The juxtapositions were intense. It was much later that I saw the documentary on the Dresden fire bombing and was able to compare that to the nuclear strikes of Hiroshima and Nagasaki. Except for the radiation after affects, they were eerily similar in destructive results, though the amount of planes and bombs required to ignite the fire storm at Dresden was immense. It was then I realized that the fate of those two cities in Japan and much of the rest of Japan was already written, with or without an A Bomb. At least, the Bombs saved the rest of Japan the same fate. The US fully intended to and would have utterly destroyed Japan.
I often wonder the alternate universe if the US had been led by other than the egomaniacal FDR and had simply ended the war, then gone back home with it's Bomb and left Europe to solve it's own problems rather than making it very difficult for them to re-arm again and bring their conflagrations to the world again, and had left Japan conquered and faced with continued reparations for their part in the war--what would the world be today.
I think Rand's perspective on the development, use, and meaning of the Bomb would have been wonderful to see and compare to at least my own thoughts on it.
I actually got a chance to meet General Tibbetts and talk to him for a couple of hours about the Hiroshima mission in the Enola Gay. He had written a book about it and was having a signing at a local air show. A very interesting encounter. I saw virtually none of the air show, the history from his perspective was far more compelling.
The main thing to understand about that time, was that atomic weapons were a new and untried technology.

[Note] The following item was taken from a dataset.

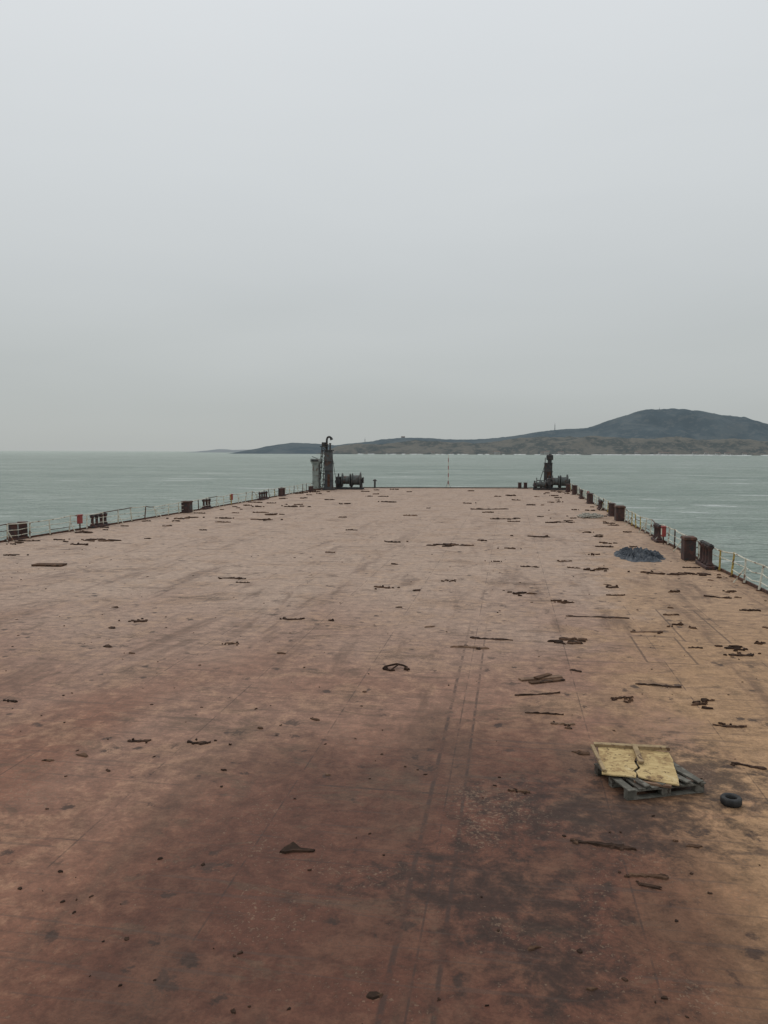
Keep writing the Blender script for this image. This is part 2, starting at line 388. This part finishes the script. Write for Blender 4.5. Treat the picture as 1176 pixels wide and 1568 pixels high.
mb.box((-.03,0,2.3),(1.26,.92,.09),M_dark); mb.box((0,0,3.42),(1.2,.9,.08),M_dark); mb.box((.1,-.42,1.6),(.5,.03,1.5),M_rust); mb.done('trunk',parent=e)
mb=MB(); mb.box((.17,0,3.65),(.5,.5,.5),M_dark); mb.box((.17,0,4.15),(.86,.7,.68),M_dark,bev=.07); mb.cyl((.17,0,4.45),(.17,0,4.62),.12,.12,M_dark,8)
mb.cyl((-.4,0,3.4),(-.4,0,4.1),.05,.05,M_dark,6)
mb.done('head',parent=e)
mb=MB(); mb.cyl((-.5,-.3,3.0),(-1.3,-.5,.3),.04,.04,M_dark,6); mb.cyl((-.5,0,1.1),(-1.5,0,1.15),.06,.06,M_dark,6); mb.cyl((-1.45,0,0),(-1.45,0,1.5),.06,.06,M_dark,6); mb.done('stay',parent=e)
e=empty('mushroom_vent',(-17.6,101.0,0)); mb=MB(); mb.cyl((0,0,0),(0,0,.95),.12,.12,M_dark,10); mb.cyl((0,0,.95),(0,0,1.05),.26,.26,M_dark,14); mb.cyl((0,0,1.05),(0,0,1.2),.26,.08,M_dark,14); mb.done('pipe',parent=e)
e=empty('jackstaff',(-8.05,103.2,0)); mb=MB()
for k in range(9): mb.cyl((0,0,k*.5),(0,0,k*.5+.5),.055-.002*k,.055-.002*(k+1),M_red if k%2 else M_white,8)
mb.cyl((-.35,0,0),(0,0,1.0),.02,.02,M_rust,6); mb.cyl((.35,0,0),(0,0,1.0),.02,.02,M_rust,6); mb.box((0,0,.03),(.4,.3,.06),M_rust); mb.done('staff',parent=e)

# ---------------------------------------------------------------- pallet, tyre, tarp, rope...
e=empty('wooden_pallet',(2.06,11.42,0)); e.rotation_euler[2]=rad(22)
mb=MB()
for yy in (-.42,0,.42):
    for xx in (-.53,0,.53): mb.box((xx,yy,.07),(.14,.1,.09),M_pal)
    mb.box((0,yy,.012),(1.2,.1,.018),M_pal); mb.box((0,yy,.124),(1.2,.1,.018),M_pal)
for k in range(7):
    xx=-.55+k*.183; mb.box((xx,random.uniform(-.01,.01),.143),(.11,.96,.018),M_pal,(0,0,random.uniform(-.03,.03)))
mb.done('pallet',parent=e)
mb=MB()
for k in range(5):
    mb.box((-.35+k*.2,-.12+random.uniform(-.05,.05),.172+.004*k),(.1,.75,.02),M_pal,(0,0,random.uniform(.1,.35)))
mb.done('loose_slats',parent=e)
e=empty('plywood_sheet',(0,0,0))
def sheet(poly,z0,gx,gy,th,mat,name,tc):
    """warped sheet: dense ragged outline, sagging between supports"""
    mb=MB(); i=mb.mi(mat); pts=[]
    n=len(poly)
    for k in range(n):
        a=poly[k]; b_=poly[(k+1)%n]
        for q in range(4):
            s_=q/4; pts.append((a[0]+(b_[0]-a[0])*s_+random.uniform(-.004,.004),a[1]+(b_[1]-a[1])*s_+random.uniform(-.004,.004)))
    def Z(x,y): return z0+gx*(x-tc[0])+gy*(y-tc[1])+.010*noise.noise(Vector((x*4,y*4,z0)))
    cx=sum(p[0] for p in pts)/len(pts); cy=sum(p[1] for p in pts)/len(pts)
    rings=[]
    for s_ in (1,.75,.5,.25):
        rings.append([mb.bm.verts.new((cx+(x-cx)*s_,cy+(y-cy)*s_,Z(cx+(x-cx)*s_,cy+(y-cy)*s_)+th)) for x,y in pts])
    cv=mb.bm.verts.new((cx,cy,Z(cx,cy)+th)); m_=len(pts)
    for r0,r1 in zip(rings,rings[1:]):
        for k in range(m_): mb.bm.faces.new((r0[k],r0[(k+1)%m_],r1[(k+1)%m_],r1[k])).material_index=i
    for k in range(m_): mb.bm.faces.new((rings[-1][k],rings[-1][(k+1)%m_],cv)).material_index=i
    bt=[mb.bm.verts.new((x,y,Z(x,y))) for x,y in pts]
    for k in range(m_): mb.bm.faces.new((bt[k],bt[(k+1)%m_],rings[0][(k+1)%m_],rings[0][k])).material_index=i
    mb.bm.faces.new(bt[::-1]).material_index=i
    return mb.done(name,parent=e)
c0=(1.9,11.5)
sheet([(1.38,11.15),(1.60,11.13),(1.84,11.10),(1.86,11.2),(1.83,11.3),(1.91,11.42),(1.89,11.6),(1.96,11.8),(1.96,12.02),(1.62,12.05),(1.42,12.05),(1.40,11.7),(1.37,11.5),(1.40,11.35)],.215,.02,.06,.018,M_ply,'left_sheet',c0)
sheet([(1.88,11.12),(2.12,11.02),(2.40,10.96),(2.43,11.2),(2.44,11.5),(2.47,11.75),(2.46,12.02),(2.2,12.03),(1.985,12.03),(1.99,11.8),(1.93,11.58),(1.95,11.4),(1.87,11.28)],.215,-.02,.06,.018,M_ply,'right_sheet',c0)
mb=MB(); mb.box((1.92,12.07,.285),(1.12,.09,.05),M_ply2,(0,-.02,-.03)); mb.box((1.97,11.80,.282),(.075,.6,.035),M_ply2,(.06,0,.02)); mb.box((1.37,11.6,.26),(.05,.85,.03),M_ply2,(.05,0,.10)); mb.box((2.05,11.0,.165),(.5,.06,.03),M_wood,(0,0,-.2)); mb.done('battens',parent=e)

mb=MB(); prof=[]
for k in range(12):
    a=2*math.pi*k/12; prof.append((.105+.034*max(-1,min(1,1.25*math.cos(a))),.052+.05*max(-1,min(1,1.3*math.sin(a)))))
mb.lathe(prof,(0,0,0),M_rub,32); mb.done('tyre',(3.07,10.9,0))

def crumple(name,loc,rx,ry,h,mat,sc,seed):
    bm=bmesh.new(); n=64; g=[[None]*n for _ in range(n)]
    for a in range(n):
        for c in range(n):
            u=a/(n-1)*2-1; v=c/(n-1)*2-1
            r=max(abs(u),abs(v)); th=math.atan2(v,u); edge=max(0,1-r**4)
            out=1+.38*noise.noise(Vector((math.cos(th)*1.6+seed,math.sin(th)*1.6,0)))+.2*noise.noise(Vector((math.cos(th)*5+seed,math.sin(th)*5,0)))
            z=h*edge*(.12+1.3*abs(noise.noise(Vector((u*sc+seed,v*sc,1))))+.7*abs(noise.noise(Vector((u*sc*2.6,v*sc*2.6+seed,5)))))
            rr=math.hypot(u,v); k=r/rr if rr>0 else 1
            g[a][c]=bm.verts.new((u*k*rx*out,v*k*ry*out,z+.004))
    for a in range(n-1):
        for c in range(n-1): bm.faces.new((g[a][c],g[a+1][c],g[a+1][c+1],g[a][c+1]))
    me=bpy.data.meshes.new(name); bm.to_mesh(me); bm.free(); me.materials.append(mat)
    o=bpy.data.objects.new(name,me); o.location=loc; S.collection.objects.link(o); return o
crumple('tarpaulin',(5.95,37.0,0),1.3,1.9,.36,M_tarp,3.2,3)
mb=MB()
for j in range(26):
    a0=random.uniform(0,6.28); r=random.uniform(.25,.75); cx=random.uniform(-.25,.25); cy=random.uniform(-.3,.3); z=random.uniform(.04,.32)*(1.1-r)
    pts=[(cx+r*math.cos(a0+q*.45)*random.uniform(.85,1.1),cy+r*math.sin(a0+q*.45)*random.uniform(.85,1.1),max(.04,z+random.uniform(-.05,.14))) for q in range(9)]
    mb.tube(pts,.035,M_rope,6)
mb.done('rope_pile',(5.95,58.8,0))
mb=MB(); pts=[(-.27,-.1,.03),(-.24,.0,.05),(-.15,.1,.05),(0,.14,.08),(.15,.12,.06),(.24,.04,.05),(.27,-.1,.03)]
mb.tube(pts,.022,M_debris,8); mb.tube([(-.1,-.2,.02),(-.02,.0,.05),(.05,.12,.08)],.018,M_debris,8); mb.tube([(-.27,-.08,.02),(-.12,-.16,.02),(.0,-.14,.02)],.02,M_debris,8)
mb.flake((-.22,-.04,0),.12,.1,.05,.3,M_debris); mb.flake((.24,.0,0),.14,.1,.05,.3,M_debris); mb.done('bent_steel_shackle',(-2.42,16.65,0))
mb=MB(); i=mb.mi(M_debris)
pl=[(-.2,-.09),(-.13,-.11),(-.05,-.06),(.19,-.02),(.2,.02),(.02,.03),(-.05,.09),(-.1,.13),(-.13,.07),(-.17,.02)]
tp=[mb.bm.verts.new((x,y,.02+.05*max(0,.1-abs(x+.1))*3)) for x,y in pl]; bt=[mb.bm.verts.new((x*1.04,y*1.04,-.002)) for x,y in pl]
mb.bm.faces.new(tp); [mb.bm.faces.new((bt[k],bt[(k+1)%10],tp[(k+1)%10],tp[k])) for k in range(10)]
mb.done('scrap_bracket',(-2.45,8.72,0))
mb=MB(); mb.box((0,0,.02),(.95,.16,.028),M_wood,(0,0,.42)); mb.box((.12,-.2,.02),(.8,.14,.028),M_debris2,(0,0,.5)); mb.box((.05,.05,.05),(.5,.12,.025),M_debris2,(0,.03,.9)); mb.done('wooden_plank',(.72,16.45,0))
mb=MB(); mb.box((0,0,.04),(1.3,.5,.07),M_debris2,(0,0,.05),bev=.01); mb.box((.1,.3,.03),(.9,.25,.05),M_debris,(0,0,.12)); mb.done('wooden_plank',(-19.0,29.5,0))
def bar(x,y,L,ang,w=.05,name='steel_bar'):
    mb=MB(); mb.strip((0,0),L,w,.026,0,M_debris,.05,16); mb.strip((L*.2,.01),L*.25,w*1.8,.018,.1,M_debris,.1,8); mb.flake((-L*.42,0),L*.1,w*2,.015,.2,M_debris2,.4); o=mb.done(name,(x,y,0)); o.rotation_euler[2]=ang
bar(.62,15.35,.95,.33,.045); bar(.7,14.2,.7,-.0,.035); bar(1.2,9.45,.78,-.1,.085); bar(3.1,16.35,.9,-.12,.08); bar(2.6,23,1.8,-.02,.09); bar(-.4,19.8,1.1,-.1,.12)

# ---------------------------------------------------------------- scattered debris (one mesh)
deb=[(-22.6,32.2,.73),(-11.9,21.9,.24),(-10.3,20.2,.55),(-9.4,13.2,.32),(-10.6,19.3,.24),(-9.7,17.4,.29),(-8.8,16.9,.15),(-10.3,27.7,1.09),(-9.6,26.9,.52),(-6.8,18.2,.39),(-6.0,11.7,.38),(-5.0,11.8,.43),(-6.6,11.0,.2),(-7.0,10.7,.18),(-5.9,10.5,.10),(-4.2,10.8,.1),(-3.4,13.2,.21),(-4.9,21.2,.3),(-6.1,21.2,.63),(-2.6,10.9,.08),(-4.4,26.8,.73),(-4.8,32.5,.28),(-6.2,40.6,.9),(-3.0,39.8,1.99),(-2.1,28.6,.48),(-8.4,35.8,.49),(-17.7,56.8,1.95),(-17.2,52.3,1.8),(-21.8,38.3,2.39),(-21.8,36.5,.98),(-18.4,44.6,.47),(-19.6,39.7,.42),(-18.6,65.3,1.67),(-2.1,20.9,.28),(-.9,18.8,.95),(2.7,32.8,.54),(3.5,32.4,.96),(1.7,44.7,1.4),(4.0,37.2,.79),(.5,26.5,1.1),(1.7,25.2,.62),(5.6,27.8,.68),(5.7,31.9,1.03),(7.2,31.8,1.54),(6.9,26.9,.86),(5.6,19.9,.8),(5.5,19.2,.62),(1.5,17.2,.26),(1.0,13.7,.42),(1.1,13.5,.14),(3.7,15.3,.62),(3.9,14.1,.57),(3.7,12.3,.49),(1.2,12.4,.24),(2.3,9.6,.18),(1.6,8.8,.49),(1.6,8.6,.22),(.3,7.3,.13),(.2,10.8,.31),(-5.0,7.8,.06),(.7,78.7,.91),(-.4,56.1,1.86),(-1.6,65.6,3.26),(3.6,54.3,1.78),(5.2,42.1,.75),(7.1,48.3,.55),(5.0,24.8,.16),(3.7,21.3,.87),(4.7,22.1,.72),(1.5,19.9,.99),(3.6,26.7,.65),(-1.1,6.4,.17),(.8,6.8,.1),(.1,38.9,.65),(-1.4,42.1,.56),(-.5,34.1,.34),(-3.1,26.4,.27),(-3.3,23.4,.19),(-2.8,14.9,.08),(-5.3,17.5,.18),(-4.2,12.6,.1),(6.3,20.5,.33),(7.3,24.8,.6),(2.2,15.3,.5),(2.1,9.7,.06),(-2.2,8.3,.05)]
mb=MB()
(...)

When that mission was flown, they literally were not at all sure that they would reach Hiroshima carrying a bomb that large and heavy. They were not sure the weapons would work when they dropped them. They didn't know if they would survive the detonation either. But they persevered in spite of the unknowns. Then a different plane and crew did the same thing again at Nagasaki with yet another type of bomb using a different detonation process.
My how things have changed. Do you think America could sustain that kind of massive effort for ANYTHING that we did in WW2?